The Supreme Court of Canada (“SCC”) recently released its much-anticipated decision in the Indalex Limited (“Indalex”) proceedings under the Companies’ Creditors Arrangement Act (the “CCAA Proceedings”). The decision is important for secured lenders in the context of an insolvency proceeding (“DIP Lenders”) or outside of an insolvency proceeding (“secured lenders”). One of the main issues the SCC scrutinized was whether defined benefit pension plan wind-up deficiencies are subject to the deemed trust provided for by the Pension Benefits Act (Ontario) (“PBA”) and the priority of the deemed trust in respect of a charge granted in favour of the DIP Lenders who funded Indalex’s CCAA Proceedings (“DIP Financing”).

Short Summary -

a.

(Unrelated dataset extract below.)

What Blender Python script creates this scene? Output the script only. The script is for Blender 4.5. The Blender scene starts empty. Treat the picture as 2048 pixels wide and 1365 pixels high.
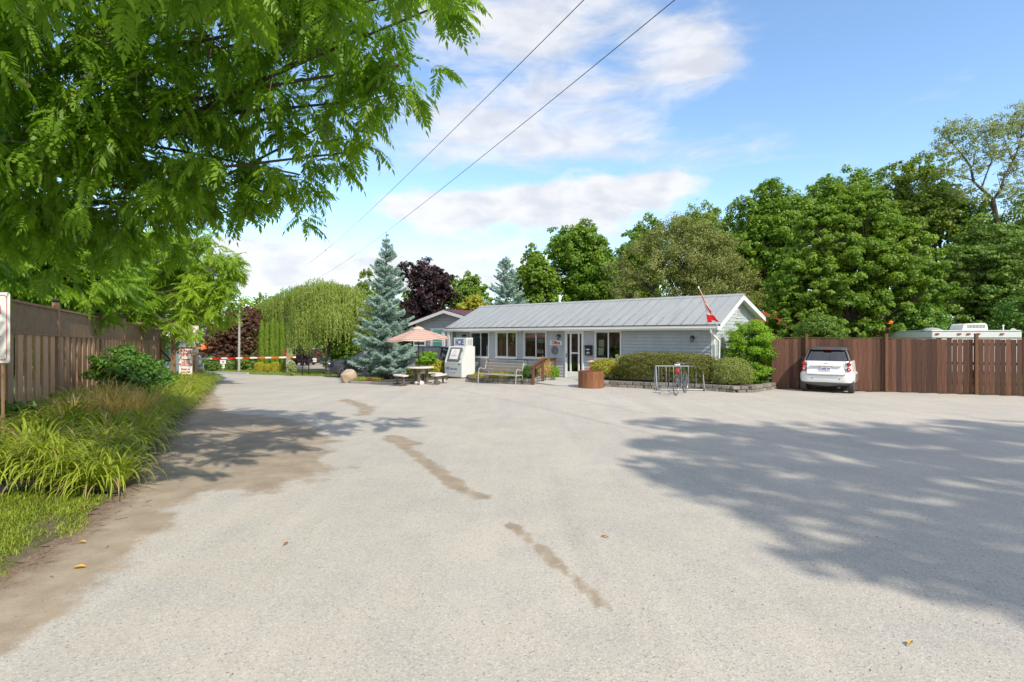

Implications for Lenders -

In a 4-3 decision (with three separate written judgments), the SCC held that an employer’s obligations for funding deficiencies that arise upon the wind-up of a defined benefit pension plan are included in the PBA deemed trust provisions and, as a result, enjoy priority over secured lenders. When providing financing to borrowers with defined benefit pension plans, secured lenders should carefully consider appropriate provisions in their credit agreements that set out, among other things, strict reporting obligations and on-going monitoring of the debtor’s affairs.

DIP Lenders can take comfort in the SCC’s unanimous (7-0) decision that a court-ordered super-priority charge securing advances to an insolvent debtor will have priority over the PBA deemed trust provisions.